What will Trump mean for science?

In a shocking twist of events, Donald J. Trump has been elected as the next president of the United States after a long and divisive campaign in which science was rarely mentioned. Many scientists now have to consider what a Trump administration will mean for their work and are understandably worried at the outlook.

Trump will be the first- anti-science president we have ever had. As a young graduate pursuing a career in science communication, the possibly severe consequences are extremely worrying. With an already crumbling scientific infrastructure in the US, funding for science will only take a massive hit, with the US being less equipped to recruit the world leaders on scientific issues to progress their fields of study.

Trumping on the planet

Chief among many concerns in the scientific community are Trump’s views on climate change. There’s no way around it.

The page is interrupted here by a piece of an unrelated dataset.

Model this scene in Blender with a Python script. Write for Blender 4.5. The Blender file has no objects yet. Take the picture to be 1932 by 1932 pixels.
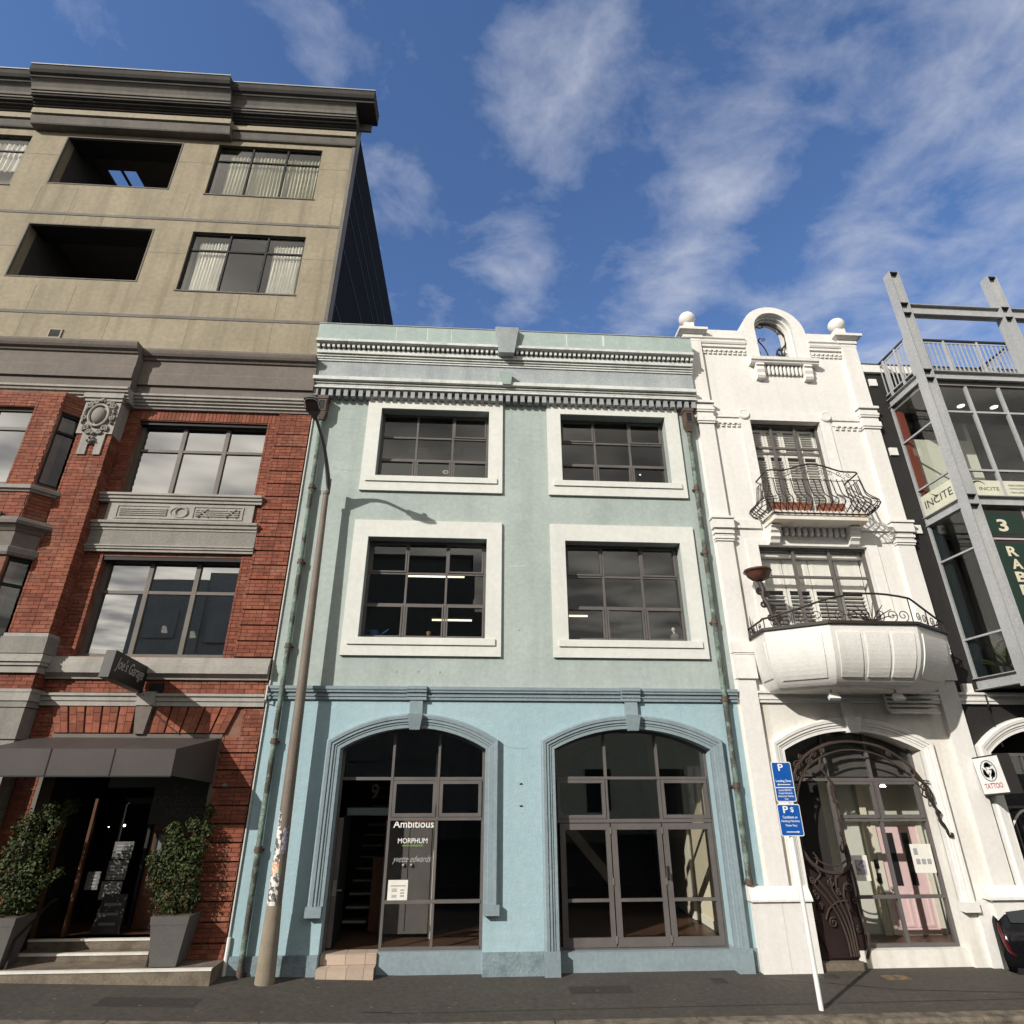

Donald Trump is going to be a disaster for the planet. As a candidate, Trump vowed to ‘cancel’ the Paris climate agreement that was signed earlier this year and pledged to eliminate environmental regulations. He called global warming a Chinese hoax. He wants to scrap all major regulations put in place by President Obama to reduce US carbon dioxide emissions, including the Clean Power Plan. He  wants to repeal all federal spending on clean, sustainable energy sources. He wants to pull the United States out of the Paris climate deal altogether and has also hinted at wanting to get rid of the Environmental Protection Agency altogether.

 

So what happens if Trump gets his way? It’s unlikely he’ll stop the progression of renewable energy whatsoever, but his proposals are likely to increase CO2 emisions: Lux Research estimated Trump’s policies would lead to an extra 3.4 billion tons of CO2 emitted:

There is now real concern in the scientific community what it might mean that the public scientific method isn’t embraced by Trump and how he may view other science in other fields.

Funding scientific research

Although Trump has pledged to cut federal spending, he hasn’t explained how this will affect funding for scientific research. The majority of academic researchers rely on grants from government agencies, such as the National Institutes of Health and the National Science Foundation. It means for a lot of early research scientists, there is a lot of uncertainty facing their careers and what a reduction in funding would mean for their ability to have a career as a scientist.

The American Association for the Advancement of Science is the country’s largest society of scientific researchers and have been urging Trump to appoint a respected scientist as his next science adviser. This would allow them to make major scientific issues, such as climate change and research investment a central part of Trump’s agenda.

However, one thing to consider is how research will be affected in terms of skilled scientists immigrating to the US for work or education. They would still be welcome, but would they want to go?